でも今は、彼らならきっといいコーヒーをつくってくれると信じられるし、何かあって思ったようなコーヒーができなかったとしても、その豆のポテンシャルを引き上げる焙煎をして、支え合っていけばいいと思える。僕が周りの人に助けられたように、結局最後は、人と人のつながりが大切なんですよね。今は、ロースターとして自分が成長するだけでなく、コーヒー業界の歯車のひとつとして日本にコーヒー文化を育てていきたいと考えています」
大手コーヒーチェーン店での辛い日々を経て、思うように焙煎が学べず、やっとの思いでの開業。次のステップへ進もうと思った矢先に、倒産の危機。乗り越えても乗り越えても、新たな壁が迫ってくる。

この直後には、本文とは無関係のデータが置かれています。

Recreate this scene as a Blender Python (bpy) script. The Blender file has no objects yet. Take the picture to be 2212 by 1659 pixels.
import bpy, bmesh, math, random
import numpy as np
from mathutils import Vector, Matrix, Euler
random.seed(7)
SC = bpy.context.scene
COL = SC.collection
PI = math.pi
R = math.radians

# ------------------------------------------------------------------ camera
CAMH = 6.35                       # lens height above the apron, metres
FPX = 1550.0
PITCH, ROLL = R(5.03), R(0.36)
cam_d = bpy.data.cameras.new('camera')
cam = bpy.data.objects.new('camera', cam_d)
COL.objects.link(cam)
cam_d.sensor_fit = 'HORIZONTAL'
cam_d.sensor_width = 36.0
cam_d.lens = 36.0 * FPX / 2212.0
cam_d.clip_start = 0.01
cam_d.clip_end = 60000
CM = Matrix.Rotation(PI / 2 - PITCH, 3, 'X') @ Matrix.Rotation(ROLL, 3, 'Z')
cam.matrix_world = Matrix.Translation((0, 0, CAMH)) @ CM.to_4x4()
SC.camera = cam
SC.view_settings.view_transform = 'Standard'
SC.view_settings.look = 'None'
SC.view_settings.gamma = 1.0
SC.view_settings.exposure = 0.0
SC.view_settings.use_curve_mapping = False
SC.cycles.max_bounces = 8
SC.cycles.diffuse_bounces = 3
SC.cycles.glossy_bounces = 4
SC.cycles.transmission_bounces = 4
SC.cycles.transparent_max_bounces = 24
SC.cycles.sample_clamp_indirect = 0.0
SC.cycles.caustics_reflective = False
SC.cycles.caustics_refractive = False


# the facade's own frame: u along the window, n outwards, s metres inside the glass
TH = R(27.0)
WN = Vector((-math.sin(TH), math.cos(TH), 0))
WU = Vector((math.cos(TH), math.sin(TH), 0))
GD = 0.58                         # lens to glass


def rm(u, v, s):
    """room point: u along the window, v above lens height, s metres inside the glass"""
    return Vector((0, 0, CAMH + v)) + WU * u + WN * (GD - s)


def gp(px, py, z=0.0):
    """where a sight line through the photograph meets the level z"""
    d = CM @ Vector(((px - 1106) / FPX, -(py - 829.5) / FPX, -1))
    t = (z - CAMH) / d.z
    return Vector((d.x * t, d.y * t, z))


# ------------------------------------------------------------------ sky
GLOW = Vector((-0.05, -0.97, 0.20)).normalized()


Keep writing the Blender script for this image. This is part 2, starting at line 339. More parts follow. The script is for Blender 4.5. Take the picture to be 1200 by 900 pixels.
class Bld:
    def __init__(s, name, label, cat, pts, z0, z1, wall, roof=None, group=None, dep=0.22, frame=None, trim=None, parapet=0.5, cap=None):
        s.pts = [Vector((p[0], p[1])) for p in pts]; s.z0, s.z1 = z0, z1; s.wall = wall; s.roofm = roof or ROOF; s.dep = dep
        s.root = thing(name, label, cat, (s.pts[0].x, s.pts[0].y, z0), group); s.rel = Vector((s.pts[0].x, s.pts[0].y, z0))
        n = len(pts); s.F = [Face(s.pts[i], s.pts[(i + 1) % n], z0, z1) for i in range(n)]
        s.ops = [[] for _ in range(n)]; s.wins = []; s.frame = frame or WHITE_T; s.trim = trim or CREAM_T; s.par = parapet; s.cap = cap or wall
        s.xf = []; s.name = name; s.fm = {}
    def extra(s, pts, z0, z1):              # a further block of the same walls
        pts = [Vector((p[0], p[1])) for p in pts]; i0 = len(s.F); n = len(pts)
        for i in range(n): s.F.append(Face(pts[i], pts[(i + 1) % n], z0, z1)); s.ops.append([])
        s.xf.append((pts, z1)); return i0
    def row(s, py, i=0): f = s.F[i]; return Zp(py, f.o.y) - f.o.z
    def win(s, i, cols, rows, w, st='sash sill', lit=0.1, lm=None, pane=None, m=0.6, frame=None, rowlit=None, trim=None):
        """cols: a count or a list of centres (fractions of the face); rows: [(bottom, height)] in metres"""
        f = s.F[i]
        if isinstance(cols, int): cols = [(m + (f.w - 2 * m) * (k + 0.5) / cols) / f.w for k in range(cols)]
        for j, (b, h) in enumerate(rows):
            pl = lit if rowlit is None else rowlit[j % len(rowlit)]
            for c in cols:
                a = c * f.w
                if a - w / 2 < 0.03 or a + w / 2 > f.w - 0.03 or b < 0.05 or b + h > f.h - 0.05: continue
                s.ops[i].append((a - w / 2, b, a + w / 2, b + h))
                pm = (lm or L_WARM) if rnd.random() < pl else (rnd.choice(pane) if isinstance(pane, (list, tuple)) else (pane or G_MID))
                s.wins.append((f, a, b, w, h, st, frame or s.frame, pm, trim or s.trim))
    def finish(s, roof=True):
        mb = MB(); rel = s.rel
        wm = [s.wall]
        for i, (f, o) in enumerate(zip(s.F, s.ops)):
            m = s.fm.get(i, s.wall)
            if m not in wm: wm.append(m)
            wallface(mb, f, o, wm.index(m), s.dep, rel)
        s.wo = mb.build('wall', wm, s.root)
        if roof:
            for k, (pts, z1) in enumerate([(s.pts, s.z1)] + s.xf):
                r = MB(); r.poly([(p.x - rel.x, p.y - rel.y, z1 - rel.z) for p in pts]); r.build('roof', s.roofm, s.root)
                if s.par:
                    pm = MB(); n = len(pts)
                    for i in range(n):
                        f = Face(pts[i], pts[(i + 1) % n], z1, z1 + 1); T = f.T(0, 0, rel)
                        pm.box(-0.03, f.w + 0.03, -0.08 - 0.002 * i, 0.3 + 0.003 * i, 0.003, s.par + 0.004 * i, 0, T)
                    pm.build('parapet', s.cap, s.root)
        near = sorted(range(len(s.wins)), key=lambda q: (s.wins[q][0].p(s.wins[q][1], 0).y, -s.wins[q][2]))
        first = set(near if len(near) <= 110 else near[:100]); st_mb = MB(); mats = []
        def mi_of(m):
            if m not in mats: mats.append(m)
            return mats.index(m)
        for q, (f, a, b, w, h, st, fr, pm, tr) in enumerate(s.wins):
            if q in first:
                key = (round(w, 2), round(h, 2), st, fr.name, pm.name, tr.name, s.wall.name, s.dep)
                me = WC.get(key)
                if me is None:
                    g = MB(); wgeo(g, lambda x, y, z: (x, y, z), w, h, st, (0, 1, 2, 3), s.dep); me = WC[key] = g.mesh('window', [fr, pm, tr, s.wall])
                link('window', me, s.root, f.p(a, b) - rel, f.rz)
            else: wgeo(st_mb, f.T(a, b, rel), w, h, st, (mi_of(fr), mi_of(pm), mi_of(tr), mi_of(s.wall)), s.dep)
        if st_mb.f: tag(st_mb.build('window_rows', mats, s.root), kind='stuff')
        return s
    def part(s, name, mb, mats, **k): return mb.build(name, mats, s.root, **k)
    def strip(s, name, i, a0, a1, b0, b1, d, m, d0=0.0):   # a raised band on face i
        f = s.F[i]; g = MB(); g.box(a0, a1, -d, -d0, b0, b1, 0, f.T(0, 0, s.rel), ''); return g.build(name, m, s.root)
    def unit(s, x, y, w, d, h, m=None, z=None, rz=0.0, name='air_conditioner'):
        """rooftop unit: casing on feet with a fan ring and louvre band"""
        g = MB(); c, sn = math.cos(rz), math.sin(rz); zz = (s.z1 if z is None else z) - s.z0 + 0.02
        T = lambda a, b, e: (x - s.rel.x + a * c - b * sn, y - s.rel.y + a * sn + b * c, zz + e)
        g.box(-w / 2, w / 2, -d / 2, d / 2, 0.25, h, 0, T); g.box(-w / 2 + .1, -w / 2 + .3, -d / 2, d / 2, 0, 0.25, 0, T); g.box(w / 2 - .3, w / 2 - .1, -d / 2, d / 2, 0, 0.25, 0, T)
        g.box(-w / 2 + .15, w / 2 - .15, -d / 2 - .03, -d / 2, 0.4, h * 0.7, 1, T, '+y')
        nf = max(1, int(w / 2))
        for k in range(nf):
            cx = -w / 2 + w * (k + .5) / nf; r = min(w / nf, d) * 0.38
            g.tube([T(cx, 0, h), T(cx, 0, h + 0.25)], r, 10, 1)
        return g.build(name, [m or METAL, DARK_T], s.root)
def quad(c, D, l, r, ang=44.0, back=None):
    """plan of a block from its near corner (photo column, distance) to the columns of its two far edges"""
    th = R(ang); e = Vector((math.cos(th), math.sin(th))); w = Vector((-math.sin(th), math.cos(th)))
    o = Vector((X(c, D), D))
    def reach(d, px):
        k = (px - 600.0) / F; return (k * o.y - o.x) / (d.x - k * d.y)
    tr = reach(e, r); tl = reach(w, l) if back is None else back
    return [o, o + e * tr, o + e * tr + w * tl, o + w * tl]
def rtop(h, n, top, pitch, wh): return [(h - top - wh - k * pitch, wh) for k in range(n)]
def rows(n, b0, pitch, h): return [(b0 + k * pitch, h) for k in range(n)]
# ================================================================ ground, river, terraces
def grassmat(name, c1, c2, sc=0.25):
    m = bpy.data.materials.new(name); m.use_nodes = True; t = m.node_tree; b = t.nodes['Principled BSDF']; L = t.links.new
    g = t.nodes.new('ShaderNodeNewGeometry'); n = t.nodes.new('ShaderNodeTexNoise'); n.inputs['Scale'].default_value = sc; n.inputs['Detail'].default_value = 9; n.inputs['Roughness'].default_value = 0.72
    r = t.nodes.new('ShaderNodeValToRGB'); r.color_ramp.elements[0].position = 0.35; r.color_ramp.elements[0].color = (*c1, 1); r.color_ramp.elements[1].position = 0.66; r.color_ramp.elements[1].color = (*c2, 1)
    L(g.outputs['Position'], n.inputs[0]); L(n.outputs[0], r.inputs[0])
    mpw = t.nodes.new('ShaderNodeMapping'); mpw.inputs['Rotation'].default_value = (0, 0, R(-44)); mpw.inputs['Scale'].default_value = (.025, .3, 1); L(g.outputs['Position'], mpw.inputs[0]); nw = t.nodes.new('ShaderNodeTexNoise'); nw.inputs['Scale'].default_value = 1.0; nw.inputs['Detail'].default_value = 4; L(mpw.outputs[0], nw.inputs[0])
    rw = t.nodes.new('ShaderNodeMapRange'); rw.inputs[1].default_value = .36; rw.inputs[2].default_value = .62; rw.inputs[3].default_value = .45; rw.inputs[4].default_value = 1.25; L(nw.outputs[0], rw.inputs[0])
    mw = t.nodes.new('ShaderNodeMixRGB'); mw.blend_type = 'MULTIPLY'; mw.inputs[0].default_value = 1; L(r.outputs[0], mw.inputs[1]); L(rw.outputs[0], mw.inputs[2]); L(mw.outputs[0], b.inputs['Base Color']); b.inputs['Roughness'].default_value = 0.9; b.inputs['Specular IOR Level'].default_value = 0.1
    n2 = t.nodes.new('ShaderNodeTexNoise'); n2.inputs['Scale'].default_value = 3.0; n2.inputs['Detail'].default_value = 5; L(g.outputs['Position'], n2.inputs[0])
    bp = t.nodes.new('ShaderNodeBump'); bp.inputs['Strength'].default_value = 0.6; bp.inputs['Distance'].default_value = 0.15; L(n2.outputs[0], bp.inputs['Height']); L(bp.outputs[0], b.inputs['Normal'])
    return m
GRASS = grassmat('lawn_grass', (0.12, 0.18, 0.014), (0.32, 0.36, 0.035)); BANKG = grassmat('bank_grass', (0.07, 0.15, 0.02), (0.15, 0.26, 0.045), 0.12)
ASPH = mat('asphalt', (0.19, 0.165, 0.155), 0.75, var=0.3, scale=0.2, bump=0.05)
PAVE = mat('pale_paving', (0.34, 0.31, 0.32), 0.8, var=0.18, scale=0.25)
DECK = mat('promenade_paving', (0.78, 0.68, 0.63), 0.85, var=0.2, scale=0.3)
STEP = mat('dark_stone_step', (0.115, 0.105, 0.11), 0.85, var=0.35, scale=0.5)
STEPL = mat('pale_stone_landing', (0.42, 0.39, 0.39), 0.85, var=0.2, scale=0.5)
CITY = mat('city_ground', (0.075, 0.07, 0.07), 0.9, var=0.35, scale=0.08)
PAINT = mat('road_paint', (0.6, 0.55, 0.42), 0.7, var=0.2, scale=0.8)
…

「『よく諦めなかったね』って誰でも思いますよね。もちろん僕だって、何かあるたびに落ち込んではいるんですよ。でも、あまり悩まなかったんだと思います。人生は選択の連続で、何を選んでも、いいことも悪いことも両方起こる。だったら悩んでいるより、そこから何を学べるのか、どう向き合うのかを考えたほうがいいと思っているんです。
若い頃、重機の運搬会社で働いていた時に、同僚のじいちゃんたちから『楽しくねぇっていう顔して仕事すんな!楽しいやろ?』って言われて『楽しいっすね』って言わされていたんです。それって正直、嘘なんですよね。すごくきつい仕事だったから。でもそのときに、何をやるにしても、物事をどう捉えるかで結果は変わるって気づいたんです」
自分自身の考え方ひとつで、起こった出来事の価値は変わる。人生に無駄はなく、すべては今このときのよりよい糧として、つなげていくことができるのである。
だから浅井は、自らの人生に胸を張る。これまでのすべてを糧にして、思いを込めて焙煎する。「考え方や思いは、物にも必ず伝わると思っています」と浅井。技術だけでなく、ロースターの哲学や思いもまた、おいしいコーヒーを生み出すためには重要な要素なのだ。
文:平川 友紀
写真:JUNKI GOTO
MY FAVORITE COFFEE人生を豊かにする「私の一杯」
バーテンダーの仕事をやっていたとき、バーの隣にある自動販売機で缶コーヒーのブラックボスを買って、仕込みをしながら飲んでいました。感動するほどおいしいコーヒーは、ほかにもたくさん飲んでいます。でも、人生を豊かにした一杯として思い出すのは、疲れた自分を癒してくれたブラックボスなんですよね。その自動販売機は今でもまだあって、通るたびに、あー買おうかなぁって思っちゃいます。やっぱりコーヒーは、いつどこで、どういう気持ちで飲んでいたかが大切なんだと思います。